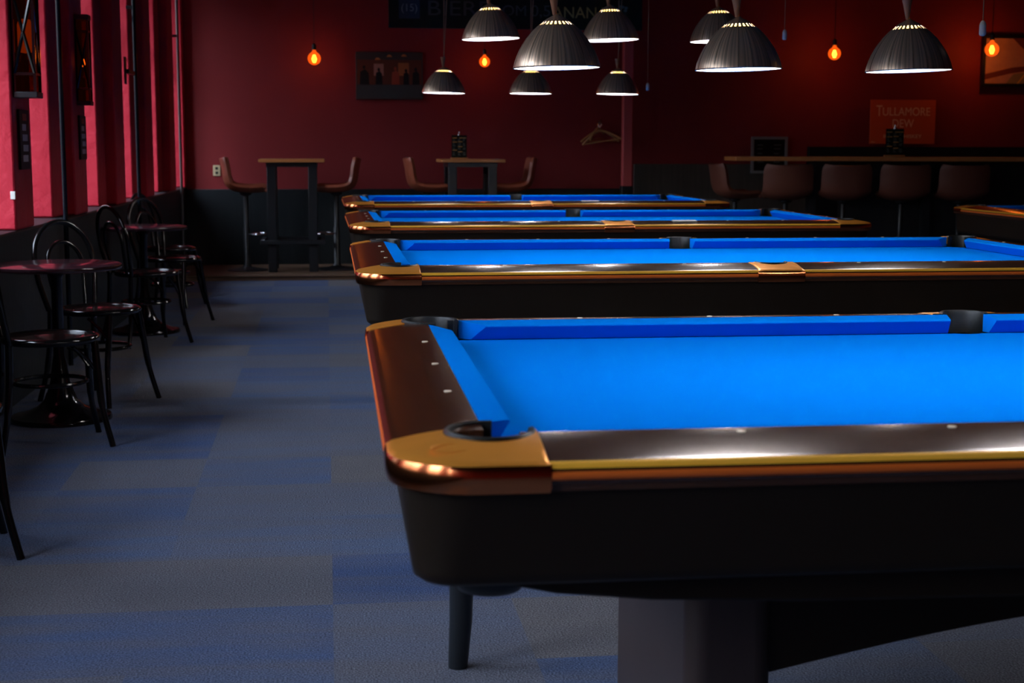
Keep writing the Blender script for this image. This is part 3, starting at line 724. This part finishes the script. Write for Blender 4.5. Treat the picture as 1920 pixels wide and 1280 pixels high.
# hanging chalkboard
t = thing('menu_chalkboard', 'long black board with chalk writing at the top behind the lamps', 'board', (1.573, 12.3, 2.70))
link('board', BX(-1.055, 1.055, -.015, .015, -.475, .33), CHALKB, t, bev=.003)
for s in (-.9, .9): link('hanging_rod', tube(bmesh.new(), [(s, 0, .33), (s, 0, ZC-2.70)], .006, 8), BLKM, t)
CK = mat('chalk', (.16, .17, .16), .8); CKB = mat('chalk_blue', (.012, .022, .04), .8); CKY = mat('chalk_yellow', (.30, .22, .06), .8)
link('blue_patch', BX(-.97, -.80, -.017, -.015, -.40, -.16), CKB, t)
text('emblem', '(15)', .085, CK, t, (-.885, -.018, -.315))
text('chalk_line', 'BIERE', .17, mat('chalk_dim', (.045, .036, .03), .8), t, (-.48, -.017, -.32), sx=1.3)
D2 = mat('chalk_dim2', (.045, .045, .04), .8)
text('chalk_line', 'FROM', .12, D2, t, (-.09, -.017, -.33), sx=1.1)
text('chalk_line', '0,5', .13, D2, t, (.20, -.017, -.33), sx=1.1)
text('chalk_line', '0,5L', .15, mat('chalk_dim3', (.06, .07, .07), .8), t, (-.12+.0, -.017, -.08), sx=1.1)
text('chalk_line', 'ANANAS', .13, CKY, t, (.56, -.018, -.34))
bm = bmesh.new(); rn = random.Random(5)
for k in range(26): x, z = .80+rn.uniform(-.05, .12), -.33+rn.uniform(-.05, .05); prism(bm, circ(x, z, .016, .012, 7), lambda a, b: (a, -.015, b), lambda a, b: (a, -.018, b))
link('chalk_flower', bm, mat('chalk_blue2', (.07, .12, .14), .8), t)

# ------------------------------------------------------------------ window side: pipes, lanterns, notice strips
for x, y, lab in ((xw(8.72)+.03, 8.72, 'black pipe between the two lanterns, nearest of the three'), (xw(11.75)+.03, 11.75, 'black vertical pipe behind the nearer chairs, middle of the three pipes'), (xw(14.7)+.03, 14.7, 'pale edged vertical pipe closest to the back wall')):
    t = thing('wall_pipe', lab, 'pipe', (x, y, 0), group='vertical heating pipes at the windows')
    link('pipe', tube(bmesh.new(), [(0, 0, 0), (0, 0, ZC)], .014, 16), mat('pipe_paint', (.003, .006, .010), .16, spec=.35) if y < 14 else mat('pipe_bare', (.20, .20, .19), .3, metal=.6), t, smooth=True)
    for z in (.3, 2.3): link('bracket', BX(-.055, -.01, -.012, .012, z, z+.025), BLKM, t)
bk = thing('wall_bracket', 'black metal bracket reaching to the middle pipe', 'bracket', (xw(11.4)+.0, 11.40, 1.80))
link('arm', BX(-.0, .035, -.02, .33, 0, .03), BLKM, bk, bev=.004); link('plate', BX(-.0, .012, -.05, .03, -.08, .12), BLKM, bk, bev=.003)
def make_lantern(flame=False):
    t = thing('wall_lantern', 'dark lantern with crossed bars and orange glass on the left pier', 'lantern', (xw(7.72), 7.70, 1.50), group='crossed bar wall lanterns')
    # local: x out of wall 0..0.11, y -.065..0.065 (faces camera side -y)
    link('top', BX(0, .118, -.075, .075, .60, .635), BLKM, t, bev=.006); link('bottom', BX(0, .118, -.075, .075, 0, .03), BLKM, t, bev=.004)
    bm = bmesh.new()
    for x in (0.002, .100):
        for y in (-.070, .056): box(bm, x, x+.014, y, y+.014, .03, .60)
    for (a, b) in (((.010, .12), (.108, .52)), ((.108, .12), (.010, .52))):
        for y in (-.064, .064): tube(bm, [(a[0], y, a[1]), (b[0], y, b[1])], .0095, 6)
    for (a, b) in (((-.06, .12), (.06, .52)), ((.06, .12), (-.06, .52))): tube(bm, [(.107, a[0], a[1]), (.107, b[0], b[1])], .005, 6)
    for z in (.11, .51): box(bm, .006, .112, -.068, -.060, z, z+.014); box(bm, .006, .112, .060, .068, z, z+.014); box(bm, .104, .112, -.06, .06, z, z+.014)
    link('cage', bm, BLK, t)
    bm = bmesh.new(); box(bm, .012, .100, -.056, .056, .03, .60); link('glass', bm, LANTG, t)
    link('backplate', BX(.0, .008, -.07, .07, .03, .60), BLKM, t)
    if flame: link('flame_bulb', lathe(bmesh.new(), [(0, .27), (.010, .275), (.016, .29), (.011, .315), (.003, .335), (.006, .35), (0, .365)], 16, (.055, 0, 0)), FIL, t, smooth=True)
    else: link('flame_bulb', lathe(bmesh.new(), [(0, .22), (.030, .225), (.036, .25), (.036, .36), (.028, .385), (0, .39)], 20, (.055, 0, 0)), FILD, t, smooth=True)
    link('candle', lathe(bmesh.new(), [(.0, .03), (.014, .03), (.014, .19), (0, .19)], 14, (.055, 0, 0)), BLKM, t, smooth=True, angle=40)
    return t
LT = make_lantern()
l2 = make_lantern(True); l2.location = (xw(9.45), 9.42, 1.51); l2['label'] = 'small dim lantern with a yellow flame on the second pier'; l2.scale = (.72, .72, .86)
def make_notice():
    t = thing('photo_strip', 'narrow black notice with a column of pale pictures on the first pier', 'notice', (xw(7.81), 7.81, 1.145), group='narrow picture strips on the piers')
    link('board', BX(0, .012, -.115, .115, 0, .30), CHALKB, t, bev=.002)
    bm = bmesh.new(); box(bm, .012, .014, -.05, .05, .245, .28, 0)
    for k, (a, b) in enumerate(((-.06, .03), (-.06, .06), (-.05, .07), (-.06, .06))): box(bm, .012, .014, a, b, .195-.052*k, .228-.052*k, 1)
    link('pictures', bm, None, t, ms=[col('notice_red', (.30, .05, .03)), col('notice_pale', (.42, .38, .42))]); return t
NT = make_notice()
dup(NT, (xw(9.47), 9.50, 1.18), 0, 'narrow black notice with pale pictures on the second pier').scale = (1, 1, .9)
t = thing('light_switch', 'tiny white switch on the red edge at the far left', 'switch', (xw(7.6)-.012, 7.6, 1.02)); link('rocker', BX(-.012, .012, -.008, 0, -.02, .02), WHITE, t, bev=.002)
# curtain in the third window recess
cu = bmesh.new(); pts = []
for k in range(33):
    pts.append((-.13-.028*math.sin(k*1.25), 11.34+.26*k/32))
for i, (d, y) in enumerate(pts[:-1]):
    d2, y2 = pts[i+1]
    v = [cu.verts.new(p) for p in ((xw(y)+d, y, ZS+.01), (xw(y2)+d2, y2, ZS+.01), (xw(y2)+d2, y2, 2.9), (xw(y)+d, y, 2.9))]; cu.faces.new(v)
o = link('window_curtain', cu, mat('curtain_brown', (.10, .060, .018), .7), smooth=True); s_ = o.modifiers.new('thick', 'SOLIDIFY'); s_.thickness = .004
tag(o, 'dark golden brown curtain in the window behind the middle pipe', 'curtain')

---

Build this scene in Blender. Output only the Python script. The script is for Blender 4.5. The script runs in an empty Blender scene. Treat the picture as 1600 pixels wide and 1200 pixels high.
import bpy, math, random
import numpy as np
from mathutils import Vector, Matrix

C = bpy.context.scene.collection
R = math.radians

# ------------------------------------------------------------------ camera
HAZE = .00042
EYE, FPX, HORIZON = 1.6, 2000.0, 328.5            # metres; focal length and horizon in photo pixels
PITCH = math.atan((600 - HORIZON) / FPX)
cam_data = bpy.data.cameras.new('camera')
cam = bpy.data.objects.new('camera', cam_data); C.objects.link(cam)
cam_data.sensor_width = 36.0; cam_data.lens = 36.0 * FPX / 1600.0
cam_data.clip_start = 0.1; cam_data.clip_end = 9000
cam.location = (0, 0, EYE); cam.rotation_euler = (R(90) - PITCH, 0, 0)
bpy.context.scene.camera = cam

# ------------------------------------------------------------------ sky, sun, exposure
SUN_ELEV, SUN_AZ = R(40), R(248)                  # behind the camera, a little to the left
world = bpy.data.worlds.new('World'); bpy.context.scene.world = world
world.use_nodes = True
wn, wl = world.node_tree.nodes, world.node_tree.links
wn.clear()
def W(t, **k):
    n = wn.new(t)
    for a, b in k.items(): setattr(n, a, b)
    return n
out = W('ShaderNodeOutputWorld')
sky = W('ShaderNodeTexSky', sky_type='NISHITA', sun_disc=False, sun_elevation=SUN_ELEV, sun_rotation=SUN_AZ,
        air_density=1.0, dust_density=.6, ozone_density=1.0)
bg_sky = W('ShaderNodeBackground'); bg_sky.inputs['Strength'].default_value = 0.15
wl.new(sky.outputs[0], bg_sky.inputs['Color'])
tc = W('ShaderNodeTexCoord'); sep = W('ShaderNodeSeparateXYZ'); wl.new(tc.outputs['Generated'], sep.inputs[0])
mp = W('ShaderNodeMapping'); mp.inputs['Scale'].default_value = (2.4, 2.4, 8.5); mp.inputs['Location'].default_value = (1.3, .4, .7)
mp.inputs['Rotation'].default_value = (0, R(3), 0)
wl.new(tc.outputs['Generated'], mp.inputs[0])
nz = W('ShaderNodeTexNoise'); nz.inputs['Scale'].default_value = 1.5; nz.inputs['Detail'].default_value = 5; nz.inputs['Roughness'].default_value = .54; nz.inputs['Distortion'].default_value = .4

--

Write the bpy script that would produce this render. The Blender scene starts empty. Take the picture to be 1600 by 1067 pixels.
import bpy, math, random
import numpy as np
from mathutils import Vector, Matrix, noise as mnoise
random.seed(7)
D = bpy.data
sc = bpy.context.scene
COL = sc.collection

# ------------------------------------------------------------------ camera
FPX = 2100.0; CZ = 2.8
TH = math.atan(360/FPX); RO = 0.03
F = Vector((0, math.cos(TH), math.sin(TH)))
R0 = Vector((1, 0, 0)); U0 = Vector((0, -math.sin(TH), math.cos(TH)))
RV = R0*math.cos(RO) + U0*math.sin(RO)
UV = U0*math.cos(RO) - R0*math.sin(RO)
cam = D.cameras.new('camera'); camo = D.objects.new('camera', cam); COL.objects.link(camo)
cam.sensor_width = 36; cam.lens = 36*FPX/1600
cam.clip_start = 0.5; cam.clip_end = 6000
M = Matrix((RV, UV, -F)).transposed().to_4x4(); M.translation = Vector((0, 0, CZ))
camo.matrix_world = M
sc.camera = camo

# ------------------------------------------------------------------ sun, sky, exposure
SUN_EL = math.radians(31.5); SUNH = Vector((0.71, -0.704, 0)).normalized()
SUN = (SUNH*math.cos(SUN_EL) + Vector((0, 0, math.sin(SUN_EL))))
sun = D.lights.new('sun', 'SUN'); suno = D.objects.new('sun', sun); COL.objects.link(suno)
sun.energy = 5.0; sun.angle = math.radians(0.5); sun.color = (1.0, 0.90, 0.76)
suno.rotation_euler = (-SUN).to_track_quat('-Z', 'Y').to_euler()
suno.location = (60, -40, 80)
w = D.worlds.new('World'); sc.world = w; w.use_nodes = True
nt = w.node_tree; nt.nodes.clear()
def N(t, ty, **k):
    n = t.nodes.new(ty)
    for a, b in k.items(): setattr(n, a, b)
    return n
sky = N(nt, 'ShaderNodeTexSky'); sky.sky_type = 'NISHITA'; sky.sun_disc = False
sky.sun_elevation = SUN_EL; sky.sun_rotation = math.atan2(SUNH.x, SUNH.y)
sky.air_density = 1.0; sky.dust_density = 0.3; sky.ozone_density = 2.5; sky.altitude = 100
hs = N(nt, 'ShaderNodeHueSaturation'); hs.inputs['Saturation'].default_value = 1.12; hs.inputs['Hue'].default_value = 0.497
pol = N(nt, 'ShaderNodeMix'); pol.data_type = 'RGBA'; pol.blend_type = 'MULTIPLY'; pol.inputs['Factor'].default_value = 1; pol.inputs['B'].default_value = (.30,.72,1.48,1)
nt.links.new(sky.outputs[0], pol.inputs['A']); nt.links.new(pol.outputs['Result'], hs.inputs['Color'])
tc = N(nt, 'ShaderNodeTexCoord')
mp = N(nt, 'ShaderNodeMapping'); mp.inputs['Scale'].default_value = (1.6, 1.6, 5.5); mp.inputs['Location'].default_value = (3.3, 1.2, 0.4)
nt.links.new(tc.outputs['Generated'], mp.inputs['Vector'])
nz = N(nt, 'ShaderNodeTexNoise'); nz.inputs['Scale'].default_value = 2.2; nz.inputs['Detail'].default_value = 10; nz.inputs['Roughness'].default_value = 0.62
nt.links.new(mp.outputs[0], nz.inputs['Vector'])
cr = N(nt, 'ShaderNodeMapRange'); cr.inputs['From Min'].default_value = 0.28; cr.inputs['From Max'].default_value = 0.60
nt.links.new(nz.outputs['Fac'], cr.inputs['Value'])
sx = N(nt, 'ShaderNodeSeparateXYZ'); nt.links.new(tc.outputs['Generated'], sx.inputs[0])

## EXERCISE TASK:
From the listing above, output exactly the run of lines that starts with the line containing "Write the bpy" and ends with the line containing "COL = sc.collection".

## EXERCISE SOLUTION:
Write the bpy script that would produce this render. The Blender scene starts empty. Take the picture to be 1600 by 1067 pixels.
import bpy, math, random
import numpy as np
from mathutils import Vector, Matrix, noise as mnoise
random.seed(7)
D = bpy.data
sc = bpy.context.scene
COL = sc.collection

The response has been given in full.